Jocker, o palhaço triste que sorri por força de um distúrbio psicológico, sem a menor pretensão de articular qualquer movimento social, vira contra seu inimigo a arma que lhe é apontada. Ele dispara contra os verdadeiros vilões que pousam de heróis e roubam a vida dos oprimidos que, ao assumirem a máscara dos palhaços de que são feitos cotidianamente, criam o caos no coração do mundo capitalista – Nova York –, outrora jurisdição do super-herói de preto, Batman, o justiceiro e cão de guarda dos interesses das classes dominantes.

Enquanto a população de Bacurau é plugada e a tecnologia digital desfila pelo filme tanto contra como a favor dos interesses coletivos, em Coringa nos é apresentada uma Nova York suja e decadente. O metrô, a TV e as ruas são os principais cenários das ações de Arthur Fleck que necessita de alta exposição midiática para ferir com a mesma arma com que é ferido. Já aqui, nas brenhas do sertão, a selvageria é praticada com requintes cibernéticos, como a invisibilização territorial feita pelos gringos, que retira o lugarejo do Google Maps, para a livre ação brutal dos ditos civilizados contra os “selvagens”, moradores de Bacurau. Os oponentes no filme brasileiro se enfrentam com armas de alto calibre e longo alcance, de última geração, coletivamente, ao contrário de Joker que, sem o uso de qualquer parafernália tecnológica, com apenas um velho revólver de cano curto, num ato solitário, extermina à queima roupa seus opressores e deflagra uma manifestação de massa. Lunga, o bandido alijado de Bacurau é convocado pela população para defender a comunidade da barbárie e com extrema violência lhes devolver a paz.

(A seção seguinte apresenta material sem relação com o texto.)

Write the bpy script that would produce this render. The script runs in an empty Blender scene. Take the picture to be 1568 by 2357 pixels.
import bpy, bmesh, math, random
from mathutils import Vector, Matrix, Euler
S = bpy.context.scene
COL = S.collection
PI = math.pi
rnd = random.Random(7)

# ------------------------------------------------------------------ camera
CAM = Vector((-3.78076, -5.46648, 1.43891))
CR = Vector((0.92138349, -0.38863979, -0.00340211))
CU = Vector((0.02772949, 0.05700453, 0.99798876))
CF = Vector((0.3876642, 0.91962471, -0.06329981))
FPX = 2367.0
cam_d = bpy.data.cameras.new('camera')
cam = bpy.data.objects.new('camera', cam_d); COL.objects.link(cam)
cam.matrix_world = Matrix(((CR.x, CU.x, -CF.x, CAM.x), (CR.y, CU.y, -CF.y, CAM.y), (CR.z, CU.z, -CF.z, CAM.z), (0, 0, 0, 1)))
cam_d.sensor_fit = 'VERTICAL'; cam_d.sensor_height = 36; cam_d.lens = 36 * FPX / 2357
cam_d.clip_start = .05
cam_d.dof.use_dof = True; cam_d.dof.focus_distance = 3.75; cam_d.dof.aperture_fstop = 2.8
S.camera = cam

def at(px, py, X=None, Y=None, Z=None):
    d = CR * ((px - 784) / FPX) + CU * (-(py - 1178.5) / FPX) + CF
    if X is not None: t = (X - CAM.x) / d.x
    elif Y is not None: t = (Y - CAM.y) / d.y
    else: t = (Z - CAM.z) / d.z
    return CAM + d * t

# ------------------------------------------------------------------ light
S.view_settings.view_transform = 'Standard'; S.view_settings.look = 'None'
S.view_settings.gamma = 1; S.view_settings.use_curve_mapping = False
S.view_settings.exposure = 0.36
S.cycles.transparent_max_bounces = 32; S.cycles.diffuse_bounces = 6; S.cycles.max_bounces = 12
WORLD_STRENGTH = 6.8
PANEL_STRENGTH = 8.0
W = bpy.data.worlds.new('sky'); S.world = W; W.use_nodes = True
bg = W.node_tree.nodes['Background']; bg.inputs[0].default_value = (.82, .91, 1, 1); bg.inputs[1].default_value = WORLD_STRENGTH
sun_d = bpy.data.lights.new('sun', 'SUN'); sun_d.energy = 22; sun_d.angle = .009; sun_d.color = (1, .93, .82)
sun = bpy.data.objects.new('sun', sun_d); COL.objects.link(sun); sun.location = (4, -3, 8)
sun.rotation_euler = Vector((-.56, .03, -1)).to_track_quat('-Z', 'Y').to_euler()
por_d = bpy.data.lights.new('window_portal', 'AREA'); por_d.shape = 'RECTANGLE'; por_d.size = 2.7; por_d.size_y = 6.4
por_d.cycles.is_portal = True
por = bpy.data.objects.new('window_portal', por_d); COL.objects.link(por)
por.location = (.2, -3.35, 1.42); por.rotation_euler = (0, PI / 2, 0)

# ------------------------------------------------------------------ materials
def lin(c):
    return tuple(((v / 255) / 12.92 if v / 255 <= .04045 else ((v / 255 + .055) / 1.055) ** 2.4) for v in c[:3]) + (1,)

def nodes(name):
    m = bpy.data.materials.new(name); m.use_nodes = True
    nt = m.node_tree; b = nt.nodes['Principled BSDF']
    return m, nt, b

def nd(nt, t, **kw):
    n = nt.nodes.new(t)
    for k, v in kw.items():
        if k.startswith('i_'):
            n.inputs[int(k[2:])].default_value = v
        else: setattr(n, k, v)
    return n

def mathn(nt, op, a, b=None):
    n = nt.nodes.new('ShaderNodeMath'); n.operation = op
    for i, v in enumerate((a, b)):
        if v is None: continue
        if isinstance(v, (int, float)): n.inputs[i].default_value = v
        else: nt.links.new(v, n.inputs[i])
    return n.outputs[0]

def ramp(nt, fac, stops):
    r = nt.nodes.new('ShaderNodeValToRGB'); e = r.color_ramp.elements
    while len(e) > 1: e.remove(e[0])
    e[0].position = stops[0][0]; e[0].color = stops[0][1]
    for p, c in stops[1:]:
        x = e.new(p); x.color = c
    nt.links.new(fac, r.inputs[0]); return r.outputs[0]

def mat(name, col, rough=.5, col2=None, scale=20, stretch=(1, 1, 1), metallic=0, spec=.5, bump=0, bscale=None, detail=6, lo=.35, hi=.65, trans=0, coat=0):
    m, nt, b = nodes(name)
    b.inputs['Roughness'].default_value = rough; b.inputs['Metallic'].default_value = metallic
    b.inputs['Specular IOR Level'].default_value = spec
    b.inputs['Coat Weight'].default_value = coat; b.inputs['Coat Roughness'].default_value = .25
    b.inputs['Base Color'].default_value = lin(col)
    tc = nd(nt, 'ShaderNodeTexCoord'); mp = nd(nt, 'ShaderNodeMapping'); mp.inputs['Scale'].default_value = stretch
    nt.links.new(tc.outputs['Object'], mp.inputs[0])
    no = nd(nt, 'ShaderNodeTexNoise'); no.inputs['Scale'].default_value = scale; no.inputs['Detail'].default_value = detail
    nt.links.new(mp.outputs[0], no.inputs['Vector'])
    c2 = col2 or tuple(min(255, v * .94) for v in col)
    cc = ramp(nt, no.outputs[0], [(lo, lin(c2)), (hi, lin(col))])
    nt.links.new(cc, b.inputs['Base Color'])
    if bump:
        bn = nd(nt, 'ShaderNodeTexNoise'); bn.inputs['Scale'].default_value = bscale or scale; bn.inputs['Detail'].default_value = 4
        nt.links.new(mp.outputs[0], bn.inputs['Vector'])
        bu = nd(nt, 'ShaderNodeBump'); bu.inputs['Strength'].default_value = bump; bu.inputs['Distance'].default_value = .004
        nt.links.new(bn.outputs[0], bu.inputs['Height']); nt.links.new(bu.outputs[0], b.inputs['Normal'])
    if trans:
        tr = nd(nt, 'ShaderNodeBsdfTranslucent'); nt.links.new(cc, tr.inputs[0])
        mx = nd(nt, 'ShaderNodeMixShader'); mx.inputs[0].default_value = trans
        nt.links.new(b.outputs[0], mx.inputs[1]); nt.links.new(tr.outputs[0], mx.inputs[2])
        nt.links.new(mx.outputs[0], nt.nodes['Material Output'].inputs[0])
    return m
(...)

Guardados os limites da conceituação, Coringa e Bacurau revelam outros deflagradores dos movimentos sociais da atualidade que obedecendo a uma dinâmica que lhe é própria, não se prende no tempo, nem a conceitos monolíticos. Toma novas feições e incorpora bandeiras de luta contra as ações mais danosas ao convívio humano na produção da vida e nas relações sociais praticadas em cada momento histórico. O insucesso de uma possível transformação social negociada com base na relação capital/trabalho e divisão de renda, de forma justa e organizada com o protagonismo do proletariado, sindicatos e partidos políticos gestou uma grande diversidade de coletivos e formas peculiares das pessoas se juntarem para lutar contra a opressão, uma delas é o terror e o revide da violência. Já disseram que se a revolução social não viesse da classe trabalhadora organizada, viria das periferias, dos excluídos e marginalizados, de forma desorganizada e brutal.

Bacurau e Coringa são dois filmes proféticos, denunciam e anunciam o leviatã da hipermodernidade. Coringa homenageia uma plêiade de super-heróis da ficção e Bacurau faz memória a vários mártires da história recente de nosso país. Qualquer semelhança com pessoas e fatos da atualidade, certamente não terá sido mera coincidência.